Scenes as source code

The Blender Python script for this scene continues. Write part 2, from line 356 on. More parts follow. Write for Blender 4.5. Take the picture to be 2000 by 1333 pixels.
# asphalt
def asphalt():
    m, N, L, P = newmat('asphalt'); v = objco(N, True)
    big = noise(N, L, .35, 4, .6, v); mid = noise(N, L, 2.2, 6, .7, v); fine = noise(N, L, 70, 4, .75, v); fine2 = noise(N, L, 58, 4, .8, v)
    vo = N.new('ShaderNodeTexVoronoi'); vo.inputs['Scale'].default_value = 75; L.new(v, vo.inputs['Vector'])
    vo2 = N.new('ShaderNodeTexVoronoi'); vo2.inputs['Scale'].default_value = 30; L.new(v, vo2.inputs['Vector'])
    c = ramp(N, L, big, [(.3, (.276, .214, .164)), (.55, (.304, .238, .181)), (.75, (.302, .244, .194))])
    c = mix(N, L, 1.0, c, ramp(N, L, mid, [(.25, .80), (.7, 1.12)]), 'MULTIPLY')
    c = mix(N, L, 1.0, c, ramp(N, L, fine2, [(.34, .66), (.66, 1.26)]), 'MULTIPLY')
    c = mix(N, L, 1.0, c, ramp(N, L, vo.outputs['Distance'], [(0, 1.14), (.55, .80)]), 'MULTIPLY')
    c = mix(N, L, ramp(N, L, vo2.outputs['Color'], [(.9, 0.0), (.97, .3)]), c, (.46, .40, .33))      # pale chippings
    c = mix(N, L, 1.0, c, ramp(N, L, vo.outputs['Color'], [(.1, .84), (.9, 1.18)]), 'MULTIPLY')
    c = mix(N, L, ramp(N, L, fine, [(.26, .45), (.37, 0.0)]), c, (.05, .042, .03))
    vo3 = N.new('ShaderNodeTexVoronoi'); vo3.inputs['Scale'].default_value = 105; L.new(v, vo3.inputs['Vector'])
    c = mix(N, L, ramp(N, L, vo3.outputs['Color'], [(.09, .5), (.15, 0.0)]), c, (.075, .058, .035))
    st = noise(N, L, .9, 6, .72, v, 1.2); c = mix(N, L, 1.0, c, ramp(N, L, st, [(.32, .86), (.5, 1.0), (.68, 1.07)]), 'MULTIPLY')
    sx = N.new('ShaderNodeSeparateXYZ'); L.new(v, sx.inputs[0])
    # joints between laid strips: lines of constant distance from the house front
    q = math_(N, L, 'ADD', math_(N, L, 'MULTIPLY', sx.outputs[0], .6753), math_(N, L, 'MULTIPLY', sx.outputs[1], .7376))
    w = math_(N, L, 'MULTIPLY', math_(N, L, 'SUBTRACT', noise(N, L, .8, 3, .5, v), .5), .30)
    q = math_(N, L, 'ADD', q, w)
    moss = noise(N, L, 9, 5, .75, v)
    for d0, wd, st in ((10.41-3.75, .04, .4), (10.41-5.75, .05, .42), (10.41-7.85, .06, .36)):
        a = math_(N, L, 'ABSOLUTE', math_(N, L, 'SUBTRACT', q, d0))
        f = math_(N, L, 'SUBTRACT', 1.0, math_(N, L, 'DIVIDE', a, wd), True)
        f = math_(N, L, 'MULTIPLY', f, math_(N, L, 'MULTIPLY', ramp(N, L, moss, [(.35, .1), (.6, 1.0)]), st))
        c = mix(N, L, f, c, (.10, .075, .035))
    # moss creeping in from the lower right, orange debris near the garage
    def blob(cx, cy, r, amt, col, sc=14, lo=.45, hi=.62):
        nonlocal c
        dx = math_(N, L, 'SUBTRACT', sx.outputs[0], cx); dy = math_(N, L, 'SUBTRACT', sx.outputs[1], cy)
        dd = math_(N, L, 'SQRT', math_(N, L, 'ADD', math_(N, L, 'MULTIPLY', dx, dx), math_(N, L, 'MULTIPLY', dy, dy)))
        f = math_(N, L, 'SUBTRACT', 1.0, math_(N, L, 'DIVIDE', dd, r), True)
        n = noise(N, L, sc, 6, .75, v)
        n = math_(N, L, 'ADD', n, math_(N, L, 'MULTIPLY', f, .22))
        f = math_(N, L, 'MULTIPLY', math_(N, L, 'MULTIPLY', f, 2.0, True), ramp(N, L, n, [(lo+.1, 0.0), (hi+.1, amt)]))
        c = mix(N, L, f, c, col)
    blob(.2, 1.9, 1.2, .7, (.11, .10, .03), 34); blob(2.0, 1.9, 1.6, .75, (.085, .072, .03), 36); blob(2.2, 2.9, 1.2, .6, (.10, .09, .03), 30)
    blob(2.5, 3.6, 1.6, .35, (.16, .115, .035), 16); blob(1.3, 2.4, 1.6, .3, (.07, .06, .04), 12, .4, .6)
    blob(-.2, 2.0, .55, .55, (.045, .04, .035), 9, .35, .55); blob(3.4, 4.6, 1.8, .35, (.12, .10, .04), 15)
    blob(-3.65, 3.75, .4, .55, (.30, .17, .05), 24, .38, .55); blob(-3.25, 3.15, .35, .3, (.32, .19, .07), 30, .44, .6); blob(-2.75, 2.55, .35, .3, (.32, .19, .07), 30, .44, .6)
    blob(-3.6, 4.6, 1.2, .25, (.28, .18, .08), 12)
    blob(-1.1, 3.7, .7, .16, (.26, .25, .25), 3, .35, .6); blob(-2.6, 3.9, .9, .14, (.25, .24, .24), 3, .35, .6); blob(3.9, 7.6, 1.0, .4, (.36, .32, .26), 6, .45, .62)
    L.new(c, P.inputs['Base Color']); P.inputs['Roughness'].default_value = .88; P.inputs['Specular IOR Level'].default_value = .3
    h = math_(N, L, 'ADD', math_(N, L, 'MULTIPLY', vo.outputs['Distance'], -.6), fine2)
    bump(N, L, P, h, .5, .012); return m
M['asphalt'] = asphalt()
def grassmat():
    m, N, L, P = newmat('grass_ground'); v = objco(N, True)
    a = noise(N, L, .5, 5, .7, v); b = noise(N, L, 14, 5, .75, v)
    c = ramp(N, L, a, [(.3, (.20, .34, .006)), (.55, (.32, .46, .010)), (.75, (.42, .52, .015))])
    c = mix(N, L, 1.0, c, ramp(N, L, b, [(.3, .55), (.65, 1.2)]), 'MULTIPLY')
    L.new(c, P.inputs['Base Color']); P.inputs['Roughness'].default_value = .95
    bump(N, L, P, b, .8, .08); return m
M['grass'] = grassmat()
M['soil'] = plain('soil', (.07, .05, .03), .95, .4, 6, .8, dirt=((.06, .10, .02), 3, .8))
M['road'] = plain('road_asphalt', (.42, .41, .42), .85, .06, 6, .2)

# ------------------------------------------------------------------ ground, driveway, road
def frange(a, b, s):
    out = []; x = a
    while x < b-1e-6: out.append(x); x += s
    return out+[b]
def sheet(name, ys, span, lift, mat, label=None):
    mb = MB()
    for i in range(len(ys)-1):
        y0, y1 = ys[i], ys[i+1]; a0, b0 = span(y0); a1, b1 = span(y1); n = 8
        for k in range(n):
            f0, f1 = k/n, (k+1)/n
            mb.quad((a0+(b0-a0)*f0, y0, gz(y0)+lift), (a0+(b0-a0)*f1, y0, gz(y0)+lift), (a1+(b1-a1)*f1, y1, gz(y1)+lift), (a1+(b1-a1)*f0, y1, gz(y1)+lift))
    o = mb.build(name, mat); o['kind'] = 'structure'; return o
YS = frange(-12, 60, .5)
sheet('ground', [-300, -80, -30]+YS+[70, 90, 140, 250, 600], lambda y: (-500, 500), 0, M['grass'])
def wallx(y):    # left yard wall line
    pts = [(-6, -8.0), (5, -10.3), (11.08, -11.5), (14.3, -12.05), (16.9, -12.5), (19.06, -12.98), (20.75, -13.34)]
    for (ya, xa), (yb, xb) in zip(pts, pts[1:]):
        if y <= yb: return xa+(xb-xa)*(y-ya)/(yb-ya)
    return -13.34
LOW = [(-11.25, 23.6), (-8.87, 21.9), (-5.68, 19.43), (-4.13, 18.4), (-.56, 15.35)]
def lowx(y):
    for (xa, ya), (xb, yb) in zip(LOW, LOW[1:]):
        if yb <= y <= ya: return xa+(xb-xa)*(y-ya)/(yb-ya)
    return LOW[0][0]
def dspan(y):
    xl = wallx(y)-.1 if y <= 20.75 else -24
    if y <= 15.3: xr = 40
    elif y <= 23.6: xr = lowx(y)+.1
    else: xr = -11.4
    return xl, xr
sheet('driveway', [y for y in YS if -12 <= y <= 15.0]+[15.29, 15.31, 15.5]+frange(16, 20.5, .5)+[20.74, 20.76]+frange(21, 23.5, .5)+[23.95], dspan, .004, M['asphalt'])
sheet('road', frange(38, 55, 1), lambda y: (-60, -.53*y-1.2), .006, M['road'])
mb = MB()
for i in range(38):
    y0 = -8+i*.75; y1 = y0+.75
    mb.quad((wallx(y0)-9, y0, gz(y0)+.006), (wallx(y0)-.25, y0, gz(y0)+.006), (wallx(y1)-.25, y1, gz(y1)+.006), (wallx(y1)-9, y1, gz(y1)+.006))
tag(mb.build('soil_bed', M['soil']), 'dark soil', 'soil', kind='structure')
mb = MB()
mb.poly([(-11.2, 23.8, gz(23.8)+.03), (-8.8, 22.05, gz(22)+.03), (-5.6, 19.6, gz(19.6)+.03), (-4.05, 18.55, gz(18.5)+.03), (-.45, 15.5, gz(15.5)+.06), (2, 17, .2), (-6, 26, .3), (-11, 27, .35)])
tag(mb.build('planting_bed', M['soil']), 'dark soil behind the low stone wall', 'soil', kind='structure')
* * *
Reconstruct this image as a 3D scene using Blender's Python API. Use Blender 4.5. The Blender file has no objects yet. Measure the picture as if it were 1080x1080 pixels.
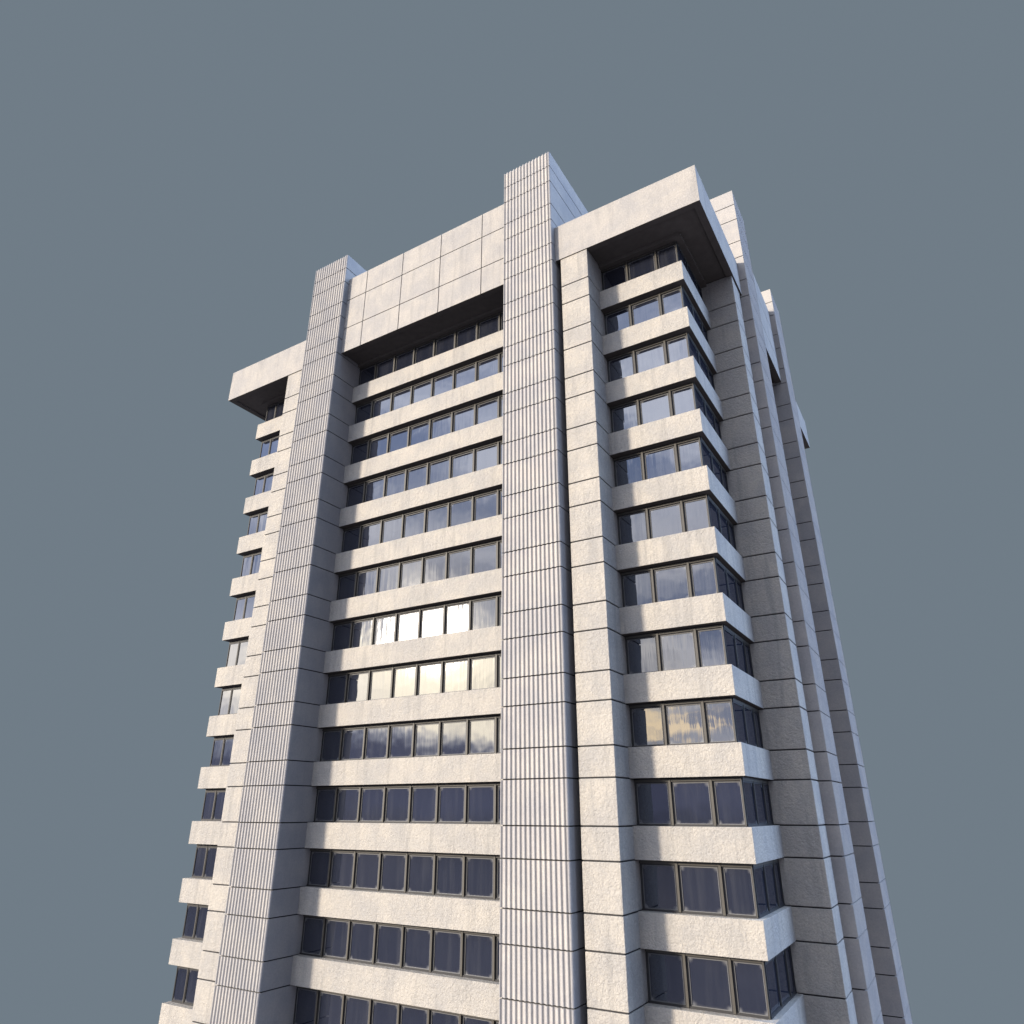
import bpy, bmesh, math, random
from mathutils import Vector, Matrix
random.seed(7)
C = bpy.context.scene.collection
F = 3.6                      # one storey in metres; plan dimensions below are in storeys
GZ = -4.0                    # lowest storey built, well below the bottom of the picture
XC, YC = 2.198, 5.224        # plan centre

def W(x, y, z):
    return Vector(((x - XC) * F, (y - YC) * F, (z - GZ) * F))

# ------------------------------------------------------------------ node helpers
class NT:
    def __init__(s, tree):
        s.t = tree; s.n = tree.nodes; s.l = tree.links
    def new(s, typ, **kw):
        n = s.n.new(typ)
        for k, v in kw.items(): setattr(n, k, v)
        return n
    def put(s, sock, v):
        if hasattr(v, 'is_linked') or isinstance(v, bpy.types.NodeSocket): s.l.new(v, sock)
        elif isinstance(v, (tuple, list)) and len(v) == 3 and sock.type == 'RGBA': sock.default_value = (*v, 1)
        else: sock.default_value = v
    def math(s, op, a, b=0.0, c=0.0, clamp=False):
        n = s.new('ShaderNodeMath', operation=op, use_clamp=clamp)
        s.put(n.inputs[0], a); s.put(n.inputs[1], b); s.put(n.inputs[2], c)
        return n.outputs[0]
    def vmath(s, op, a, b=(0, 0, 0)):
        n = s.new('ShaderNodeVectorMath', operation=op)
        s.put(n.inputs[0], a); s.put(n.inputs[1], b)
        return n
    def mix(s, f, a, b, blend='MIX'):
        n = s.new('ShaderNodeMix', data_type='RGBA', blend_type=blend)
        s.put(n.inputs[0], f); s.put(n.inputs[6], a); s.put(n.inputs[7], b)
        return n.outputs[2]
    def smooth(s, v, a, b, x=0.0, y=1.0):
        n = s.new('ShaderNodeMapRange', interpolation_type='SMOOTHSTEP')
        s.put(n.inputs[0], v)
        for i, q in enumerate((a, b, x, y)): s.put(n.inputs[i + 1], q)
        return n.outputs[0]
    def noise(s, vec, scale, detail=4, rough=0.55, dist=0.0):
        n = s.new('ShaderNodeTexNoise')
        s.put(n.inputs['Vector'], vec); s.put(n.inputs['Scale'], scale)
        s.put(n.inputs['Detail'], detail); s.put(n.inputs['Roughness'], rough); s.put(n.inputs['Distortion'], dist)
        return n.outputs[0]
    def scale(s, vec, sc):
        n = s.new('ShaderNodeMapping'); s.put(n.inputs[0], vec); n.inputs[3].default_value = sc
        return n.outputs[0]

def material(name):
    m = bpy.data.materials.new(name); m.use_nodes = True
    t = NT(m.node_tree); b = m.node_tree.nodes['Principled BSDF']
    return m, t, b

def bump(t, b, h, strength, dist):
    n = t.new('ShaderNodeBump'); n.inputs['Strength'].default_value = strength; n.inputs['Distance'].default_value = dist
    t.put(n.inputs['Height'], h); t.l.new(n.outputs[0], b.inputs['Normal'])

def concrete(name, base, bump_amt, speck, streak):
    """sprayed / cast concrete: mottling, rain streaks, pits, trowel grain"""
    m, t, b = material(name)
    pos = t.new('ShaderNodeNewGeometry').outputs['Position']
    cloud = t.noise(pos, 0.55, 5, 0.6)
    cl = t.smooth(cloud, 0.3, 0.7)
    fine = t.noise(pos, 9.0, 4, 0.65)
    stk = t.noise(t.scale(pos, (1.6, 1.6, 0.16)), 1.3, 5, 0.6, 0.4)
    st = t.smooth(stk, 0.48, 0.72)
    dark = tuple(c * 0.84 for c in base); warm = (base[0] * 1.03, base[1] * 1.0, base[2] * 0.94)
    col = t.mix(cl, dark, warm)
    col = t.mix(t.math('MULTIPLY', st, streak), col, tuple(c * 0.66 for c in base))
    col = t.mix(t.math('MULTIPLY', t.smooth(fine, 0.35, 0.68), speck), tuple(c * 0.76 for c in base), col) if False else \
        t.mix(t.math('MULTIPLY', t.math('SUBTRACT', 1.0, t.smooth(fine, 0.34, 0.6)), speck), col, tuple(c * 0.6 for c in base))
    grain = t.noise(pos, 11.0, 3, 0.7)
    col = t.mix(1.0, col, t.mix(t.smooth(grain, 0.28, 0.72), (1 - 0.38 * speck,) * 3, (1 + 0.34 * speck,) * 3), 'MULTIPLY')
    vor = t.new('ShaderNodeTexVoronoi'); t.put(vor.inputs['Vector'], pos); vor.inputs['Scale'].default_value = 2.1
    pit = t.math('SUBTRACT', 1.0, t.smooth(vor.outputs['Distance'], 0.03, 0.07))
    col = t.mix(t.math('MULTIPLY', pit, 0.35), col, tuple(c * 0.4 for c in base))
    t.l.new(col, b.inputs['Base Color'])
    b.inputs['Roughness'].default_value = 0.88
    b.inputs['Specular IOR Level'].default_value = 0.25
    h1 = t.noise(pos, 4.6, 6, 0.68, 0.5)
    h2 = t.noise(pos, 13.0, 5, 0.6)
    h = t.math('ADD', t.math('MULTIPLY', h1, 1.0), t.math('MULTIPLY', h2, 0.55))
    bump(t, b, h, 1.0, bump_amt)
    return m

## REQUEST
Among the entries above, take the lines from the one with "Reconstruct this image" through the one with "return Vector(((x - XC)" and retype them exactly, leaving out the pictures.

## EXERCISE ANSWER
Reconstruct this image as a 3D scene using Blender's Python API. Use Blender 4.5. The Blender file has no objects yet. Measure the picture as if it were 1080x1080 pixels.
import bpy, bmesh, math, random
from mathutils import Vector, Matrix
random.seed(7)
C = bpy.context.scene.collection
F = 3.6                      # one storey in metres; plan dimensions below are in storeys
GZ = -4.0                    # lowest storey built, well below the bottom of the picture
XC, YC = 2.198, 5.224        # plan centre

def W(x, y, z):
    return Vector(((x - XC) * F, (y - YC) * F, (z - GZ) * F))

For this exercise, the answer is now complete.